All of the above has only been achievable through the support of all the community. Approximately 60 volunteers were actively involved in all the horticultural work and the building of the shed and store with considerable help from farmers and local tradespeople.

The total 'human' effort amounted to about 125 days, nearly 1000 hours of which over a quarter was professionals giving their time freely to the project.

The total cost of the project so far has been over £90,000 with 70% of the cost being met by the Trust donors and volunteer.

How have you improved your community's environmental behaviour / performance? 
Throughout the development of the project consideration for the environment has been a priority. SAGA has adopted an organic policy, The community shed and compostable toilet were built using green oak foundations and timber super structure to keep their carbon footprint to a minimum.

The growing of fruit and vegetables is clearly sustainable in its own right but is perhaps even more pertinent now with the closure of our village shop, villagers now have to travel into Diss or further afield to get their groceries.

SAGA is running various events to promote good practice to its members, it is selling some surplus and home made produce. It is also helping with wider community activities for all ages and abilities such as scarecrow building/making thus enriching community cohesion.
Other social events such as quiz nights have brought together different individuals and families that were not previously engaged in community activities.

The Trust and SAGA are committed to encouraging greater biodiversity on the site but at the same time enable all villagers to visit and enjoy the facility in a responsible way. Involving everyone from the start has obviously helped in this regard and the ongoing involvement of every (young and old) through local publicity and events.

How have you involved others? 
The Trust was aware of demand for allotments as the Parish Council had been trying (unsuccessfully) for a number of years to find a suitable site. Commercial sensitivities prevented us from publicising our intentions to buy the site until the contracts were signed.

At that stage we then arranged the first public meeting and site visit for anyone interested in the project including; neighbours, schools, potential allotment holders, farmers etc.

From that point on the project really took off and now everyone can see what we've achieved more people are taking an interest or at the very least visiting the site. The number of volunteers to date is detailed above.

Students from both schools were involved in the design of leaflets and keeping a photographic record of the changes.

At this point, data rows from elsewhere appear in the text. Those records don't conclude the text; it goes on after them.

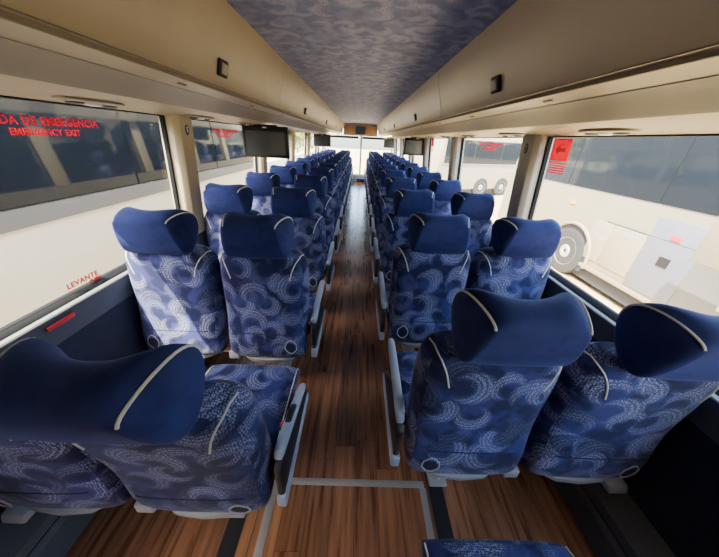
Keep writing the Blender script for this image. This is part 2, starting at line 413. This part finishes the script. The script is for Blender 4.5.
# small seat number plates on the band, reading lights on the underside
for s in (-1, 1):
    for k in range(6):
        y = 1.25 + .02 * s + .78 * k
        sd = WARM if s < 0 else COOL
        t = thing('service_panel', 'oval reading light and air vent panel, %s row, %s' % (ords[k], sd), 'reading light', (s * 1.03, y, 1.582), 0, 'reading light panels')
        MB().lathe([(-.010, .001), (-.010, .055), (-.006, .065), (.0, .067)], 'z', n=28).build('oval_plate', M['taupe'], t).scale = (1., 2.1, 1.)
        for dy, m, nm in ((-.075, 'blackplastic', 'air_vent'), (.0, 'white', 'lamp_lens'), (.075, 'blackplastic', 'air_vent')):
            e = MB().lathe([(-.016, .001), (-.018, .018), (-.014, .026), (-.008, .028)], 'z', n=20).build(nm, M[m], t); e.location = (0, dy, 0)
        y = 1.27 - .05 * s + .78 * k
        t = thing('seat_number_plate', 'tiny dark three-glyph plate under the bin, %s row, %s' % (ords[k], sd), 'number plate', (s * .718, y, 1.664), 0, 'seat number plates')
        for j in (-1, 0, 1):
            g = MB().box(-.006, .006, j * .02 - .0075, j * .02 + .0075, -.0035, .0).build('glyph', M['groove'], t, bevel=.002)
        t.rotation_euler = (0, s * .30, 0)
# glowing lamp strips near the front
for s in (-1, 1):
    t = thing('strip_lamp', 'warm glowing lamp strip under the front bins, %s' % (WARM if s < 0 else COOL), 'lamp', (s * .80, 9.2, 1.62), 0)
    MB().box(-.012, .012, -1.4, 1.4, -.004, .004).build('lamp_housing', M['beige2'], t).location = (0, 0, .004)
    MB().box(-.009, .009, -1.38, 1.38, -.007, -.003).build('diffuser', M['strip'], t)

# ------------------------------------------------------------------ seats
HW = .157
def snap(o, pts, off=.001):
    out = []
    for p in pts:
        ok, loc, nor, i = o.closest_point_on_mesh(Vector(p))
        out.append(loc + nor * off)
    return out
def lerp(a, b, t): return a + (b - a) * t
def make_headrest(parent):
    cen = [(.004, .950), (-.030, 1.00), (-.046, 1.115), (-.036, 1.155), (.02, 1.174), (.075, 1.156), (.085, 1.06), (.06, .955)]
    cap = [(.006, .952), (-.030, 1.01), (-.046, 1.124), (-.036, 1.164), (.04, 1.190), (.125, 1.178), (.140, 1.085), (.07, .965)]
    hx = [.140, .136, .116, .112, .138, .158, .160, .146]      # half width: back panel narrow at its fold, wings wide
    secs = []
    xs = [-1, -.97, -.84, -.6, -.3, 0, .3, .6, .84, .97, 1]
    def sec(u, f=1.):
        w = min(1, abs(u) * 1.15) ** 2.4
        q = [(lerp(a[0], b[0], w), lerp(a[1], b[1], w)) for a, b in zip(cen, cap)]
        cy = sum(p[0] for p in q) / 8; cz = sum(p[1] for p in q) / 8; cx = sum(hx) / 8
        dz = [0, 0, .3, .8, 1, 1, .5, 0]; e = max(0, abs(u) - .62) / .38
        q = [(y, z - .030 * k_ * e * e) for (y, z), k_ in zip(q, dz)]
        return [(u * lerp(cx, h_, f), cy + (y - cy) * f, cz + (z - cz) * f) for (y, z), h_ in zip(q, hx)]
    def bulge(sc, d): return [(p[0] + d, p[1], p[2]) for p in sc]
    secs = [bulge(sec(-1, .45), -.020), bulge(sec(-1, .88), -.012)] + [sec(u) for u in xs] + [bulge(sec(1, .88), .012), bulge(sec(1, .45), .020)]
    h = MB().loft(secs).build('headrest', M['velvet'], parent, sub=2)
    for s in (-1, 1):
        src = [Vector(p) for p in sec(s)]
        pts = []
        for i in range(1, 6):
            p0, p1, p2, p3 = src[i - 1], src[i], src[i + 1], src[(i + 2) % 8]
            for q in range(5):
                t_ = q / 5.
                pts.append((p0 * ((1 - t_) ** 3) + p1 * (3 * t_ ** 3 - 6 * t_ ** 2 + 4) + p2 * (-3 * t_ ** 3 + 3 * t_ ** 2 + 3 * t_ + 1) + p3 * t_ ** 3) / 6)
        pts = snap(h, pts[8:])
        MB().tube(pts, .0034, 6).build('piping', M['pipe'], h)
    return h

def back_section(z, wr, wf, yb, yf, dz=0.):
    y0 = yb
    r = [(0, y0 - .006), (wr * .65, y0 - .004), (wr, y0 + .006), (lerp(wr, wf, .75), y0 + .05), (wf, y0 + .095), (wf - .012, yf), (wf - .07, yf + .012), (wf * .55, yf - .025), (0, yf - .03)]
    l = [(-x, y) for x, y in r[1:-1]][::-1]
    return [(x, y, z + dz * 0) for x, y in r + l]
BZ = [(.345, .190, .200, .0, .075), (.352, .210, .215, -.034, .12), (.40, .214, .222, -.046, .145), (.50, .206, .225, -.038, .15), (.58, .202, .227, -.014, .15), (.68, .196, .233, .0, .15),
      (.78, .192, .236, .004, .155), (.87, .184, .236, .008, .155), (.935, .176, .229, .014, .145), (.972, .152, .190, .028, .125), (.982, .10, .12, .05, .10)]
def make_back(parent, a):           # a = +1: aisle side is +x
    secs = [back_section(*q) for q in BZ]
    b = MB().loft(secs).build('backrest', M['fabric'], parent, sub=2)
    for s in (-1, 1):
        pts = snap(b, [(s * x, y, z) for x, y, z in ((.150, .0, .845), (.158, .004, .87), (.167, .008, .895), (.178, .015, .918), (.19, .028, .938), (.20, .05, .952), (.205, .08, .958), (.208, .11, .95))])
        MB().tube(pts, .003, 6).build('piping', M['pipe'], b)
    cx = a * .155
    oval = [(cx + .040 * math.cos(k * PI / 12), -.2, .462 + .056 * math.sin(k * PI / 12)) for k in range(24)]
    MB().tube(snap(b, oval, .004), .0024, 6, True).build('cup_ring', M['wire'], b)
    inner = snap(b, [(cx + .034 * math.cos(k * PI / 12) * f, -.2, .455 + .044 * math.sin(k * PI / 12) * f) for f in (1., .6, .2) for k in range(24)], .0025)
    MB().loft([inner[0:24], inner[24:48], inner[48:72]]).build('net_pocket', M['net'], b)
    MB().tube(snap(b, [(x, -.2, .565) for x in (-.20, -.17, -.14, -.1, -.05, 0, .05, .1, .14, .17, .20)], -.0006), .0028, 6).build('seam', M['net'], b)
    return b

def make_cushion(parent):
    secs = []
    prof = [(.13, .38, .42), (.135, .365, .47), (.20, .36, .474), (.36, .358, .478), (.375, .358, .470), (.385, .358, .476), (.49, .36, .478), (.53, .375, .468), (.545, .40, .44), (.543, .415, .425)]
    for y, z0, z1 in prof:
        w = .221
        secs.append([(-w + .012, y, z0), (-w, y, (z0 + z1) / 2), (-w + .006, y, z1 - .012), (-w + .05, y, z1), (0, y, z1 + .004), (w - .05, y, z1), (w - .006, y, z1 - .012), (w, y, (z0 + z1) / 2), (w - .012, y, z0), (0, y, z0)])
    c = MB().loft(secs).build('cushion', M['fabric'], parent, sub=2)
    for s in (-1, 1):
        MB().tube([(s * .213, y, z) for y, z in ((.15, .462), (.25, .467), (.36, .468), (.45, .468), (.50, .464), (.528, .45))], .003, 6).build('piping', M['pipe'], c)
    return c

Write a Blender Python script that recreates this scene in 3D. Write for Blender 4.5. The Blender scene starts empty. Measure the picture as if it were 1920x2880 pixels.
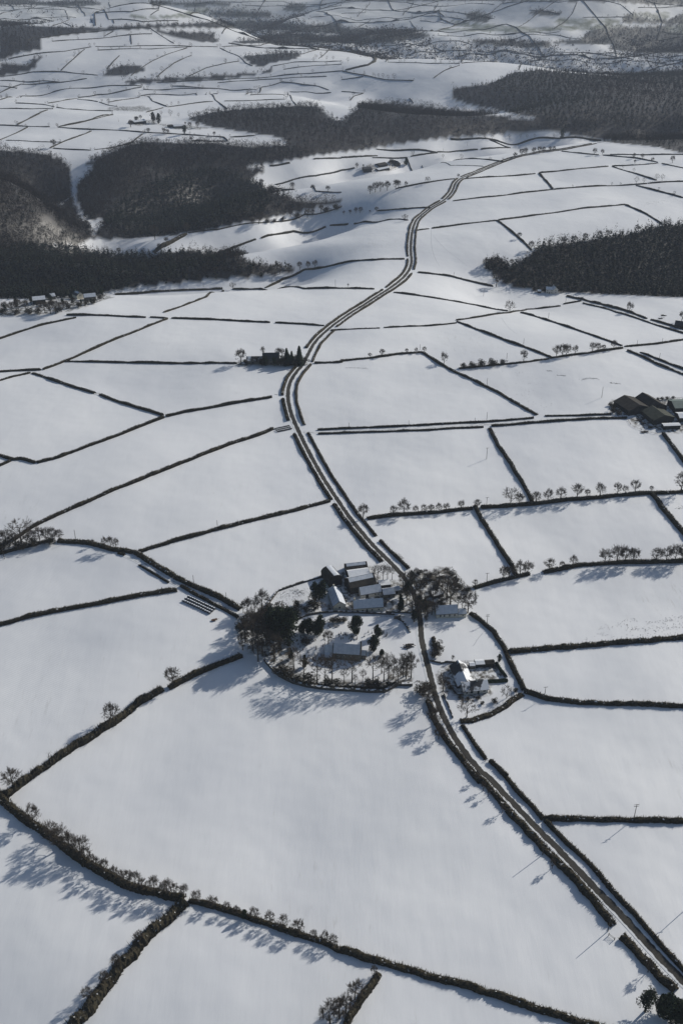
import bpy, math, random
import numpy as np
SC = bpy.context.scene
COL = SC.collection
R = math.radians
# ------------------------------------------------------------------ camera, light, exposure
CAM_H = 320.0; FPX = 2800.0; PITCH = 31.113
cam_d = bpy.data.cameras.new('camera'); cam = bpy.data.objects.new('camera', cam_d); COL.objects.link(cam)
cam_d.sensor_fit = 'VERTICAL'; cam_d.sensor_height = 36; cam_d.sensor_width = 24; cam_d.lens = 35.0
cam_d.clip_start = 1.0; cam_d.clip_end = 40000
cam.location = (0, 0, CAM_H); cam.rotation_euler = (R(90 - PITCH), 0, 0)
SC.camera = cam
SUN_AZ = 38.0      # degrees forward of +X
SUN_EL = 26.5
w = bpy.data.worlds.new('World'); SC.world = w; w.use_nodes = True
nt = w.node_tree; bg = nt.nodes['Background']
sky = nt.nodes.new('ShaderNodeTexSky'); sky.sky_type = 'NISHITA'; sky.sun_disc = False
sky.sun_elevation = R(SUN_EL); sky.sun_rotation = R(90 - SUN_AZ)
nt.links.new(sky.outputs[0], bg.inputs[0]); bg.inputs[1].default_value = 0.066
sd = bpy.data.lights.new('sun', 'SUN'); sun = bpy.data.objects.new('sun', sd); COL.objects.link(sun)
sd.energy = 3.7; sd.angle = R(0.5); sd.color = (1.0, 0.95, 0.86)
sun.location = (300, 300, 900)
import mathutils
sv = mathutils.Vector((math.cos(R(SUN_AZ)) * math.cos(R(SUN_EL)), math.sin(R(SUN_AZ)) * math.cos(R(SUN_EL)), math.sin(R(SUN_EL))))
sun.rotation_euler = sv.to_track_quat('Z', 'Y').to_euler()
SC.view_settings.view_transform = 'Standard'; SC.view_settings.look = 'None'
SC.view_settings.exposure = 0.09; SC.view_settings.gamma = 1.0

rng = np.random.default_rng(7)
random.seed(7)
cP, sP = math.cos(R(PITCH)), math.sin(R(PITCH))

def project(P):
    P = np.atleast_2d(np.asarray(P, float))
    d = P - np.array([0, 0, CAM_H])
    zc = d[:, 1] * cP - d[:, 2] * sP
    yc = d[:, 1] * sP + d[:, 2] * cP
    zc = np.where(zc < 1, 1, zc)
    return np.stack([960 + FPX * d[:, 0] / zc, 1440 - FPX * yc / zc], 1)

def rays(px):
    px = np.atleast_2d(np.asarray(px, float))
    a = (px[:, 0] - 960) / FPX; b = (1440 - px[:, 1]) / FPX
    return np.stack([a, cP + b * sP, -sP + b * cP], 1)

def flat(px, z=0.0):
    d = rays(px); t = (z - CAM_H) / d[:, 2]
    return np.stack([d[:, 0] * t, d[:, 1] * t], 1)

# view windows of the survey the outlines were measured in: origin and scale
S0 = 960 / 1568; S1 = 400 / 1568; S2 = 240 / 1568
CROP = dict(A=(0, 0, S0), B=(960, 0, S0), C=(0, 320, S0), D=(960, 320, S0), E=(0, 840, S0), F=(960, 840, S0),
            G=(0, 1500, S0), H=(960, 1500, S0), I=(0, 2160, S0), J=(960, 2160, S0),
            K=(660, 1560, S1), L=(1000, 1560, S1), M=(760, 1700, S1), N=(1140, 1800, S1), P=(1680, 1080, S2),
            Q=(640, 940, S2), R=(0, 780, S1), S=(980, 420, S2), T=(300, 260, S1), U=(1500, 780, 420 / 1568), Z=(0, 0, 1))
def src(c, pts):
    ox, oy, s = CROP[c]
    p = np.array(pts, float).reshape(-1, 2)
    return p * s + np.array([ox, oy])
def parse(txt):
    """'C x,y x,y D x,y' -> survey points"""
    out = []; c = None
    for tok in txt.split():
        if tok in CROP: c = tok; continue
        x, y = tok.split(','); out.append(src(c, [(float(x), float(y))])[0])
    return np.array(out)

# ------------------------------------------------------------------ terrain height
def seg_dist(X, Y, pts):
    d = np.full(X.shape, 1e9)
    for (ax, ay), (bx, by) in zip(pts[:-1], pts[1:]):
        vx, vy = bx - ax, by - ay; L2 = vx * vx + vy * vy + 1e-9
        t = np.clip(((X - ax) * vx + (Y - ay) * vy) / L2, 0, 1)
        d = np.minimum(d, (X - ax - t * vx) ** 2 + (Y - ay - t * vy) ** 2)
    return np.sqrt(d)
VALLEYS = [  # line, depth, sigma
    ('Z 150,470 215,504 200,577 270,626 430,650 600,622 800,590 900,566', 55, 85),
    ('Z -400,820 0,775 200,768 450,757 700,738 800,722', 30, 55),
    ('Z 250,600 330,545 420,500 600,458 900,420 1100,385 1300,365 1500,342 1920,332 2500,340', 62, 115),
    ('Z 1480,765 1700,735 2300,700', 26, 85),
    ('Z 0,215 350,228 700,216 900,222 1000,232 1100,250 1300,270', 42, 150),
    ('Z -300,130 100,125 300,85 600,78 960,95 1200,118 1500,128 1920,140 2300,150', 55, 260),
    ('Z 600,135 800,118 1000,112', 30, 180),
    ('Z -300,40 400,20 900,45 1300,92 1700,95 2200,100', 40, 420),
]
HILLS = [
    ('Z -200,610 20,560', 34, 95),
    ('Z 0,150 250,131 560,132', 42, 170),
    ('Z 1250,5 1700,2 2100,4', 120, 700),
    ('Z 1300,196 1900,190', 12, 190),
    ('Z -200,-40 500,-45', 50, 700),
]
WV = []
_r = np.random.default_rng(3)
for lam, amp in [(900, 4.5), (640, 3.2), (430, 2.2), (300, 1.4), (210, 0.9), (140, 0.5), (90, 0.28), (55, 0.13)]:
    for _ in range(2):
        a = _r.uniform(0, math.pi); WV.append((math.cos(a) * 2 * math.pi / lam, math.sin(a) * 2 * math.pi / lam, _r.uniform(0, 6.28), amp * .7))
WF = []
for lam, amp in [(2100, 26), (1300, 18), (800, 12), (520, 7)]:
    for _ in range(2):
        a = _r.uniform(0, math.pi); WF.append((math.cos(a) * 2 * math.pi / lam, math.sin(a) * 2 * math.pi / lam, _r.uniform(0, 6.28), amp))
def height_fn(X, Y):
    Z = np.zeros_like(X)
    for kx, ky, p, a in WV: Z += a * np.sin(kx * X + ky * Y + p)
    Zf = np.zeros_like(X)
    for kx, ky, p, a in WF: Zf += a * np.sin(kx * X + ky * Y + p)
    f = np.clip((np.hypot(X, Y) - 2100) / 1500, 0, 1); f = f * f * (3 - 2 * f)
    Z += Zf * f
    Z -= .055 * 80 * np.log1p(np.exp(np.clip((430 - (.5 * X + Y)) / 80, -30, 30)))
    V = np.zeros_like(X)
    for line, dep, sg in VALLEYS:
        d = seg_dist(X, Y, flat(parse(line)))
        V = (V ** 3 + (dep * np.exp(-(d / sg) ** 2)) ** 3) ** (1 / 3)
    Z -= V
    Z += np.clip(V - 22, 0, 30) * .13 * (np.sin(X / 23 + Y / 41) + np.sin(X / 37 - Y / 29 + 1) + .6 * np.sin(X / 13 - Y / 17))
    for line, hh, sg in HILLS:
        Z += hh * np.exp(-(seg_dist(X, Y, flat(parse(line))) / sg) ** 2)
    return Z
NR, NC = 860, 520
YO = -350.0; YA = 250.0; SMAX = math.log((14000 - YO) / YA)
def half_w(y): return 260 + 0.66 * np.maximum(y, -100)
_s = np.linspace(0, SMAX, NR); _y = YO + YA * np.exp(_s); _u = np.linspace(-1, 1, NC)
GY = np.repeat(_y[:, None], NC, 1); GX = half_w(_y)[:, None] * _u[None, :]
GZ = height_fn(GX, GY)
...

Nature visits to broaden knowledge and encourage future interest have also been arranged.

In September a Chicken Cooperative was formed which has attracted a few more participants that were not involved before.

For the foreseeable future there will be a need for volunteers to help with the ongoing maintenance of the site and we shall be actively seeking to recruit new helpers not just SAGA members and Trustees.

Briefly describe how you see your actions developing in the future.
A neighbouring landowner has very kindly donated a corner of his field which contains a large pond and area of scrub which we are now in the process of improving in order to increase biodiversity and enable safe access for the public.

The paths around the site already link with an existing public footpath and it is hoped that we may be able to create a new permissive path into another part of the village to create an interesting circular walk and provide more direct access to the site for some residents hopefully obviating the need to use their cars.

In a few years time the orchard will be producing a substantial harvest which will enable further community involvement and fun with presses, cooking and preserving as well as general maintenance.

The wild flower areas will need careful management in the early years to ensure residual seeds and plants from farm production don't swamp the newly planted areas. The wooded areas will need thinning and the nuttery coppicing with timber being used on the site for bena poles and other supports.

Over 500m of hedging has been planted and in the longer term we may consider training volunteers in the craft of traditional hedge laying.